GOAL => Locate each line holding the string "wide" and copy it.

PROVIDED DATA =>

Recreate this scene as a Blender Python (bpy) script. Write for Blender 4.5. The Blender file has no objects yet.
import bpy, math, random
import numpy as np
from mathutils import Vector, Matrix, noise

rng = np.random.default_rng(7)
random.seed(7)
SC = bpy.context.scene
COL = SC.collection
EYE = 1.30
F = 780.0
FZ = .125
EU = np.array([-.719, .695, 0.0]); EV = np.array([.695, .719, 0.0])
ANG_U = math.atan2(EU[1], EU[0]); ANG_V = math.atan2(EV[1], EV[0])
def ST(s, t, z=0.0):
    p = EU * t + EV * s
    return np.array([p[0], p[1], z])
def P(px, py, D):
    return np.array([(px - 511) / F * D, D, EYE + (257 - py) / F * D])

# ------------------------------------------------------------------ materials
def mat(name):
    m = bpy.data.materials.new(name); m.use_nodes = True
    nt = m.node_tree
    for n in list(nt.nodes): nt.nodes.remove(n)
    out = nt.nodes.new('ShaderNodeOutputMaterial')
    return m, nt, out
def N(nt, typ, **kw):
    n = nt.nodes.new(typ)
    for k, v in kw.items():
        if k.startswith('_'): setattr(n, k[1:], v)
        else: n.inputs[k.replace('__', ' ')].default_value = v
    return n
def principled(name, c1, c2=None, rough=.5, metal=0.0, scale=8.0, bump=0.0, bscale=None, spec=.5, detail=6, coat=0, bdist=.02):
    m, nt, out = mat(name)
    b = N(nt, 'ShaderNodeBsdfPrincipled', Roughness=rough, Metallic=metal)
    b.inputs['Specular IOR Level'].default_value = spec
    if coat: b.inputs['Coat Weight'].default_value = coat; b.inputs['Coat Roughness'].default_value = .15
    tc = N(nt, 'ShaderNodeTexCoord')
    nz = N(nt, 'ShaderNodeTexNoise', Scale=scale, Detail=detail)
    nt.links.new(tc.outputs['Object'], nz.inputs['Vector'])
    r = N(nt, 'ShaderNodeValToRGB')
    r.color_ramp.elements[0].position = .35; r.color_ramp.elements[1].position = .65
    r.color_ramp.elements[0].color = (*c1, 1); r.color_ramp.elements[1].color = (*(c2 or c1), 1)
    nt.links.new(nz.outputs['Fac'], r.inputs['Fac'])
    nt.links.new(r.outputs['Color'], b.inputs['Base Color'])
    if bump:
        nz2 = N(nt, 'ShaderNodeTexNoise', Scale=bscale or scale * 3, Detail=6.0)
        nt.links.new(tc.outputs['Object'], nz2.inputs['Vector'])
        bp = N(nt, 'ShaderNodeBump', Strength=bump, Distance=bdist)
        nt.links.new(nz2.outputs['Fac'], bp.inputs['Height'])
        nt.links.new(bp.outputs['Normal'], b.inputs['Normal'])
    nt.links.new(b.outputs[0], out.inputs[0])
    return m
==
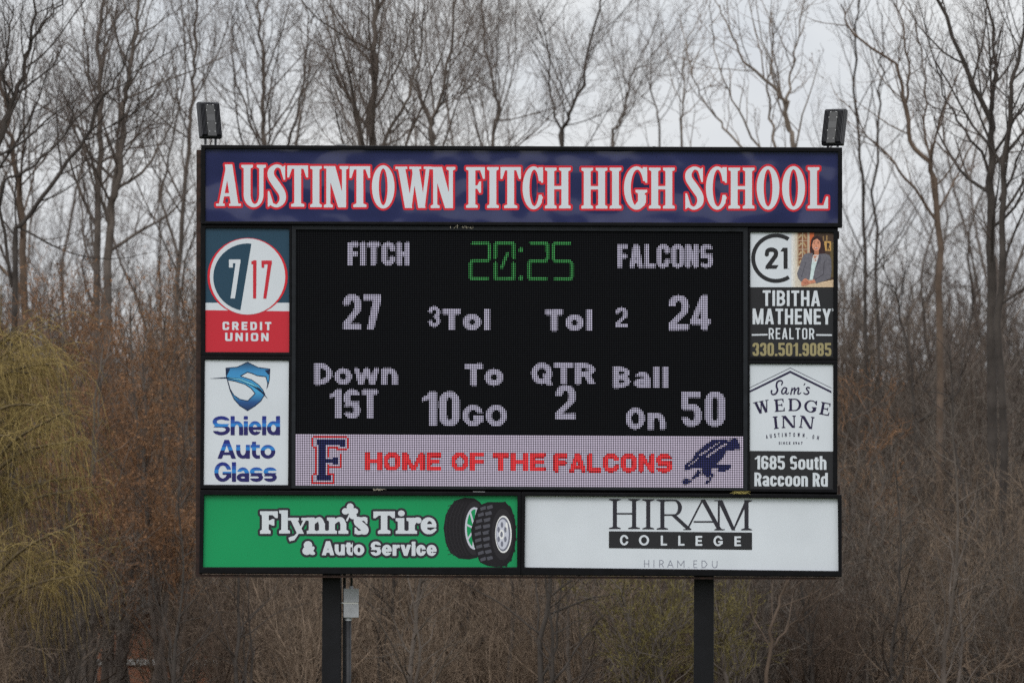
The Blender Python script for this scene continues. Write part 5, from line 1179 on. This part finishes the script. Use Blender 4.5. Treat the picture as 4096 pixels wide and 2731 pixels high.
==
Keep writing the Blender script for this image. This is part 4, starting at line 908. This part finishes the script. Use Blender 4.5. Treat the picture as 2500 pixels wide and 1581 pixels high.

FULL ANSWER =>
The Blender Python script for this scene continues. Write part 5, from line 1179 on. This part finishes the script. Use Blender 4.5. Treat the picture as 4096 pixels wide and 2731 pixels high.
Keep writing the Blender script for this image. This is part 4, starting at line 908. This part finishes the script. Use Blender 4.5. Treat the picture as 2500 pixels wide and 1581 pixels high.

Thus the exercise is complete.